> TASK DESCRIPTION
Write out the listing below without alteration, omitting its pictures.

═══ DATA ENTRIES

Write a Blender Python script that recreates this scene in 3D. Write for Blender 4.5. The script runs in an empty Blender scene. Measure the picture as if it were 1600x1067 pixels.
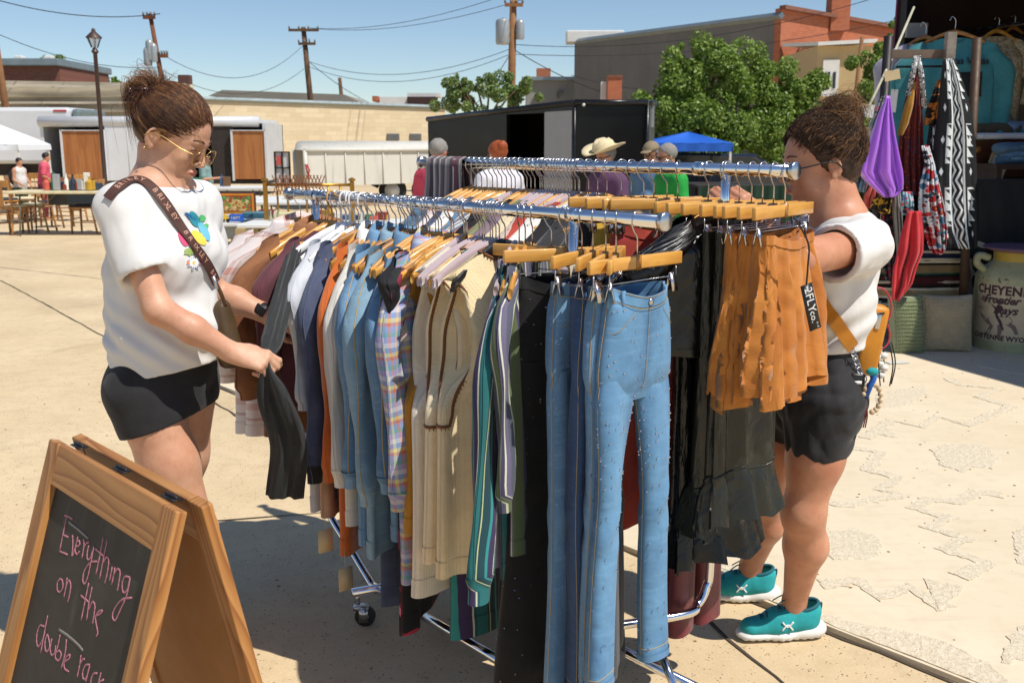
import bpy, math, random
import numpy as np
from mathutils import Vector, Matrix, Quaternion
random.seed(11)
C = bpy.context.scene.collection
SC = bpy.context.scene
R = math.radians
# ------------------------------------------------------------------ camera
F, CAMH, HY = 1556.0, 1.56, 225.0
PITCH = math.atan((533.5 - HY) / F)
cp_, sp_ = math.cos(PITCH), math.sin(PITCH)
cam = bpy.data.cameras.new("camera"); camo = bpy.data.objects.new("camera", cam); C.objects.link(camo)
cam.sensor_width = 36.0; cam.lens = F / 1600 * 36; cam.clip_start = 0.05; cam.clip_end = 2000
cam.dof.use_dof = True; cam.dof.focus_distance = 3.0; cam.dof.aperture_fstop = 8.0
camo.location = (0, 0, CAMH); camo.rotation_euler = (math.pi / 2 - PITCH, 0, 0)
SC.camera = camo
# ------------------------------------------------------------------ world, sun
SUN_EL = R(58); SHD = Vector((-0.83, 0.56, 0)).normalized()
w = bpy.data.worlds.new("World"); SC.world = w; w.use_nodes = True
nt = w.node_tree; nt.nodes.clear()
sky = nt.nodes.new("ShaderNodeTexSky"); sky.sky_type = 'NISHITA'; sky.sun_disc = False
sky.sun_elevation = SUN_EL
sky.sun_rotation = math.atan2(-SHD.x, -SHD.y)
sky.air_density = 1.0; sky.dust_density = 0.15; sky.ozone_density = 3.0; sky.altitude = 900
bg = nt.nodes.new("ShaderNodeBackground"); bg.inputs['Strength'].default_value = 0.112
wo = nt.nodes.new("ShaderNodeOutputWorld")
nt.links.new(sky.outputs[0], bg.inputs[0]); nt.links.new(bg.outputs[0], wo.inputs[0])
sun = bpy.data.lights.new("sun", 'SUN'); suno = bpy.data.objects.new("sun", sun); C.objects.link(suno)
sun.energy = 4.9; sun.angle = R(0.53); sun.color = (1.0, 0.945, 0.86)
sd = Vector((SHD.x * math.cos(SUN_EL), SHD.y * math.cos(SUN_EL), -math.sin(SUN_EL)))
suno.rotation_euler = sd.to_track_quat('-Z', 'Y').to_euler()
suno.location = (5, -5, 12)
SC.view_settings.view_transform = 'Standard'; SC.view_settings.look = 'None'
SC.view_settings.exposure = 0.0; SC.view_settings.gamma = 1.0; SC.view_settings.use_curve_mapping = False
SC.render.engine = 'CYCLES'
try:
 SC.cycles.max_bounces = 6; SC.cycles.use_denoising = True
except Exception: pass
# ------------------------------------------------------------------ placing helpers
def ray(px, py):
 a = (px - 800) / F; b = (533.5 - py) / F
 return Vector((a, cp_ + b * sp_, -sp_ + b * cp_))
def atY(px, py, Y):
 r = ray(px, py); return Vector((0, 0, CAMH)) + r * (Y / r.y)
def atH(px, py, h=0.0):
 r = ray(px, py); return Vector((0, 0, CAMH)) + r * ((h - CAMH) / r.z)
def proj(p):
 x, y, z = p[0], p[1], p[2] - CAMH
 d = y * cp_ - z * sp_; v = y * sp_ + z * cp_
 return 800 + F * x / d, 533.5 - F * v / d
def zfor(x, y, py):
 r = ray(800, py); return CAMH + r.z / r.y * y
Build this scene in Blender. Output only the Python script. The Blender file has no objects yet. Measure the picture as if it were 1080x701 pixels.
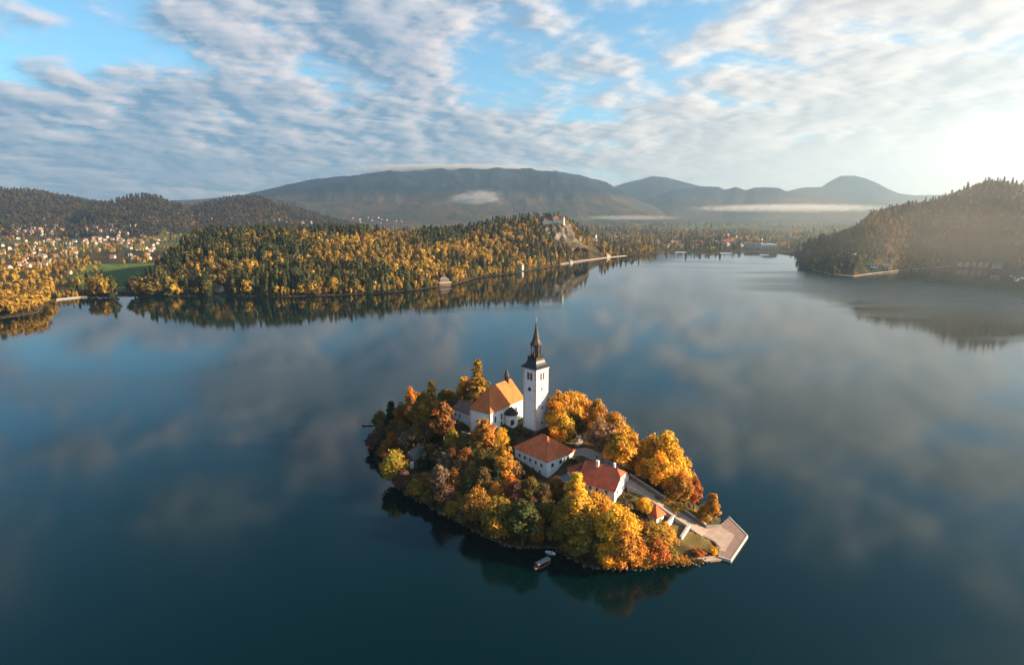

══════

> EXPECTED ANSWER
Write a Blender Python script that recreates this scene in 3D. Write for Blender 4.5. The script runs in an empty Blender scene. Measure the picture as if it were 1600x1067 pixels.
import bpy, math, random
import numpy as np
from mathutils import Vector, Matrix, Quaternion
random.seed(11)
C = bpy.context.scene.collection
SC = bpy.context.scene
R = math.radians
# ------------------------------------------------------------------ camera
F, CAMH, HY = 1556.0, 1.56, 225.0
PITCH = math.atan((533.5 - HY) / F)
cp_, sp_ = math.cos(PITCH), math.sin(PITCH)
cam = bpy.data.cameras.new("camera"); camo = bpy.data.objects.new("camera", cam); C.objects.link(camo)
cam.sensor_width = 36.0; cam.lens = F / 1600 * 36; cam.clip_start = 0.05; cam.clip_end = 2000
cam.dof.use_dof = True; cam.dof.focus_distance = 3.0; cam.dof.aperture_fstop = 8.0
camo.location = (0, 0, CAMH); camo.rotation_euler = (math.pi / 2 - PITCH, 0, 0)
SC.camera = camo
# ------------------------------------------------------------------ world, sun
SUN_EL = R(58); SHD = Vector((-0.83, 0.56, 0)).normalized()
w = bpy.data.worlds.new("World"); SC.world = w; w.use_nodes = True
nt = w.node_tree; nt.nodes.clear()
sky = nt.nodes.new("ShaderNodeTexSky"); sky.sky_type = 'NISHITA'; sky.sun_disc = False
sky.sun_elevation = SUN_EL
sky.sun_rotation = math.atan2(-SHD.x, -SHD.y)
sky.air_density = 1.0; sky.dust_density = 0.15; sky.ozone_density = 3.0; sky.altitude = 900
bg = nt.nodes.new("ShaderNodeBackground"); bg.inputs['Strength'].default_value = 0.112
wo = nt.nodes.new("ShaderNodeOutputWorld")
nt.links.new(sky.outputs[0], bg.inputs[0]); nt.links.new(bg.outputs[0], wo.inputs[0])
sun = bpy.data.lights.new("sun", 'SUN'); suno = bpy.data.objects.new("sun", sun); C.objects.link(suno)
sun.energy = 4.9; sun.angle = R(0.53); sun.color = (1.0, 0.945, 0.86)
sd = Vector((SHD.x * math.cos(SUN_EL), SHD.y * math.cos(SUN_EL), -math.sin(SUN_EL)))
suno.rotation_euler = sd.to_track_quat('-Z', 'Y').to_euler()
suno.location = (5, -5, 12)
SC.view_settings.view_transform = 'Standard'; SC.view_settings.look = 'None'
SC.view_settings.exposure = 0.0; SC.view_settings.gamma = 1.0; SC.view_settings.use_curve_mapping = False
SC.render.engine = 'CYCLES'
try:
 SC.cycles.max_bounces = 6; SC.cycles.use_denoising = True
except Exception: pass
# ------------------------------------------------------------------ placing helpers
def ray(px, py):
 a = (px - 800) / F; b = (533.5 - py) / F
 return Vector((a, cp_ + b * sp_, -sp_ + b * cp_))
def atY(px, py, Y):
 r = ray(px, py); return Vector((0, 0, CAMH)) + r * (Y / r.y)
def atH(px, py, h=0.0):
 r = ray(px, py); return Vector((0, 0, CAMH)) + r * ((h - CAMH) / r.z)
def proj(p):
 x, y, z = p[0], p[1], p[2] - CAMH
 d = y * cp_ - z * sp_; v = y * sp_ + z * cp_
 return 800 + F * x / d, 533.5 - F * v / d
def zfor(x, y, py):
 r = ray(800, py); return CAMH + r.z / r.y * y
Build this scene in Blender. Output only the Python script. The Blender file has no objects yet. Measure the picture as if it were 1080x701 pixels.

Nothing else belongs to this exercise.